Please output exactly the lines of the material from the first through the line containing "z0 = np.zeros(len(V));", and nothing more.
++++
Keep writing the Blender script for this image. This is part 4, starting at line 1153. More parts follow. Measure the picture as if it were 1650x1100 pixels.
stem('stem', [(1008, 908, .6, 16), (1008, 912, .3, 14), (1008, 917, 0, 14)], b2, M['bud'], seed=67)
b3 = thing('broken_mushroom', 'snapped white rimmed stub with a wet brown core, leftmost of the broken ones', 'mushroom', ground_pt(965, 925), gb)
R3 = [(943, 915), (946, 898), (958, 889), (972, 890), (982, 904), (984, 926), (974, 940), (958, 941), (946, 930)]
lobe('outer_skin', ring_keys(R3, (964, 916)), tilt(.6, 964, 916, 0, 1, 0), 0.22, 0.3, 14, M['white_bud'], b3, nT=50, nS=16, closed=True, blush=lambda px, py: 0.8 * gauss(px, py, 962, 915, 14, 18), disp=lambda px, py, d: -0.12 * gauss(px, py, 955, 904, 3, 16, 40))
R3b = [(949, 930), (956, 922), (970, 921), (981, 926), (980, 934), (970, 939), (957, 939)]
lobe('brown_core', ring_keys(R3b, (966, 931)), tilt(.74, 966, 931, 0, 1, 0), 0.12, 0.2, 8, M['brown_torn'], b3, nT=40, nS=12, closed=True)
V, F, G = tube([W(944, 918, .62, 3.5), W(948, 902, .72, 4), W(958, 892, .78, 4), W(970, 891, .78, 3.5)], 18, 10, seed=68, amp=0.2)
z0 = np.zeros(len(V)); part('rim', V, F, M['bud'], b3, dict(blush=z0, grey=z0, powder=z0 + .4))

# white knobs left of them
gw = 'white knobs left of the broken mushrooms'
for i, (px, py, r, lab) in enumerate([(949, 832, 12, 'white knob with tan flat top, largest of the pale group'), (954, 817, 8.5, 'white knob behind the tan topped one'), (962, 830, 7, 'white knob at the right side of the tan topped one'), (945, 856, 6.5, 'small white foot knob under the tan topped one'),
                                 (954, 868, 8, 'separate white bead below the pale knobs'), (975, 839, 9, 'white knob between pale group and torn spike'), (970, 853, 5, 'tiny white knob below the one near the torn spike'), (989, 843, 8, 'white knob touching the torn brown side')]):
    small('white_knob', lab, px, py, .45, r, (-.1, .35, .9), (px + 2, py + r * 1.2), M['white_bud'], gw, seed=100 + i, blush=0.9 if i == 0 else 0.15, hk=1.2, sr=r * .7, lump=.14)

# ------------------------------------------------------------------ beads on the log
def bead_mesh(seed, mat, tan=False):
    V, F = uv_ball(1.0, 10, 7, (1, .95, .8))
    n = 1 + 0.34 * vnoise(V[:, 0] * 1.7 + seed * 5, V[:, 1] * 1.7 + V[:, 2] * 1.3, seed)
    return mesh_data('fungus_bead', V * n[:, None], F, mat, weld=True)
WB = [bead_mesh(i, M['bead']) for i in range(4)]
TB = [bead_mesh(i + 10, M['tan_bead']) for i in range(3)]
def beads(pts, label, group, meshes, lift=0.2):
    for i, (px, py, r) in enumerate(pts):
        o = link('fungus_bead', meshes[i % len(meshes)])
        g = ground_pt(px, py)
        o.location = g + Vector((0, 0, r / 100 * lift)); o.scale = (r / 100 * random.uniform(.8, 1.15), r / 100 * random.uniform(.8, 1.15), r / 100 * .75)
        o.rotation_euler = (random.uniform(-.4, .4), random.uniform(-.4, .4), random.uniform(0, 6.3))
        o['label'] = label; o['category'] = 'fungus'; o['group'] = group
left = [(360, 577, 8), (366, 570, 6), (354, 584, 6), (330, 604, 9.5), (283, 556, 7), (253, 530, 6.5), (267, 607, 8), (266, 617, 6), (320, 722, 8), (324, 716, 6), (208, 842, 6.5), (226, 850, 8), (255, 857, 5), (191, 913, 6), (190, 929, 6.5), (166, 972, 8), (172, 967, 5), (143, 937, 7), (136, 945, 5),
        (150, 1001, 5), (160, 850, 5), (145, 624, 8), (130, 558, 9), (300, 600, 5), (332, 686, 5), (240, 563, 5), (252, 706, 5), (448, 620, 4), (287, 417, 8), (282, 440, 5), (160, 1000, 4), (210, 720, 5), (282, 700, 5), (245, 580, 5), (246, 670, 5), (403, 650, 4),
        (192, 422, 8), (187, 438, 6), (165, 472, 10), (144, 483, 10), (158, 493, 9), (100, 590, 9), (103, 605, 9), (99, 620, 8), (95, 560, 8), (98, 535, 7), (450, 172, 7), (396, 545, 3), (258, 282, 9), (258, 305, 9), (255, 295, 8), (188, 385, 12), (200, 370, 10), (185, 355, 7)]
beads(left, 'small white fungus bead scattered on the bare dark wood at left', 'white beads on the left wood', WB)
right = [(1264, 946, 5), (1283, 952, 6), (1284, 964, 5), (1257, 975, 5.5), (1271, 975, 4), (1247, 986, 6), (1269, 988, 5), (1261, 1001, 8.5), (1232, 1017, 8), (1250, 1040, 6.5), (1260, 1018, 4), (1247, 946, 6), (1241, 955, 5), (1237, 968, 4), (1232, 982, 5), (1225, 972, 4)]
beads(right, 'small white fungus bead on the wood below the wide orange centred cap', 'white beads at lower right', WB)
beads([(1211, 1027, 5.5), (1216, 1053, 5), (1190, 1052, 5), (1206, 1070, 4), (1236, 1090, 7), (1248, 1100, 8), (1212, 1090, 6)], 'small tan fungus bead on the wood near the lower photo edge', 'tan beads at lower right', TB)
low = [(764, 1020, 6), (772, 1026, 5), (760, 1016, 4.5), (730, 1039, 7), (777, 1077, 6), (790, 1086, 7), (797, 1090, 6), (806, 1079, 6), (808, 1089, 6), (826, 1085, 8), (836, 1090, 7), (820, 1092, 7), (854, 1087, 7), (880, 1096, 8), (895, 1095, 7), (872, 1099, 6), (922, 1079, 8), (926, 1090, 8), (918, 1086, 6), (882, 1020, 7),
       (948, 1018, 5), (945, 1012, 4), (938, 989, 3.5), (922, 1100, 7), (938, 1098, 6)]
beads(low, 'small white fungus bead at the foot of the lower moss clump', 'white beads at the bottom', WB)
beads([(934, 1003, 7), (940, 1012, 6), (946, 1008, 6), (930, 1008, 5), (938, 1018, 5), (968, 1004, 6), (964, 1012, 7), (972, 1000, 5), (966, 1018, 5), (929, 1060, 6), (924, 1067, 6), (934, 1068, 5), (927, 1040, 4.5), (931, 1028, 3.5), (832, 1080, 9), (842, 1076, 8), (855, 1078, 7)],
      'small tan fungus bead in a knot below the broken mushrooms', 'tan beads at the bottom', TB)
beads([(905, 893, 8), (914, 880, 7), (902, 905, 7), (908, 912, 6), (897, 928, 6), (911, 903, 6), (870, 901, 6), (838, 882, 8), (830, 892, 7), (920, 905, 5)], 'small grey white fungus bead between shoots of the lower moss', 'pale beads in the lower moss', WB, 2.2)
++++
- Response to this exercise
Keep writing the Blender script for this image. This is part 4, starting at line 1153. More parts follow. Measure the picture as if it were 1650x1100 pixels.
stem('stem', [(1008, 908, .6, 16), (1008, 912, .3, 14), (1008, 917, 0, 14)], b2, M['bud'], seed=67)
b3 = thing('broken_mushroom', 'snapped white rimmed stub with a wet brown core, leftmost of the broken ones', 'mushroom', ground_pt(965, 925), gb)
R3 = [(943, 915), (946, 898), (958, 889), (972, 890), (982, 904), (984, 926), (974, 940), (958, 941), (946, 930)]
lobe('outer_skin', ring_keys(R3, (964, 916)), tilt(.6, 964, 916, 0, 1, 0), 0.22, 0.3, 14, M['white_bud'], b3, nT=50, nS=16, closed=True, blush=lambda px, py: 0.8 * gauss(px, py, 962, 915, 14, 18), disp=lambda px, py, d: -0.12 * gauss(px, py, 955, 904, 3, 16, 40))
R3b = [(949, 930), (956, 922), (970, 921), (981, 926), (980, 934), (970, 939), (957, 939)]
lobe('brown_core', ring_keys(R3b, (966, 931)), tilt(.74, 966, 931, 0, 1, 0), 0.12, 0.2, 8, M['brown_torn'], b3, nT=40, nS=12, closed=True)
V, F, G = tube([W(944, 918, .62, 3.5), W(948, 902, .72, 4), W(958, 892, .78, 4), W(970, 891, .78, 3.5)], 18, 10, seed=68, amp=0.2)
z0 = np.zeros(len(V)); part('rim', V, F, M['bud'], b3, dict(blush=z0, grey=z0, powder=z0 + .4))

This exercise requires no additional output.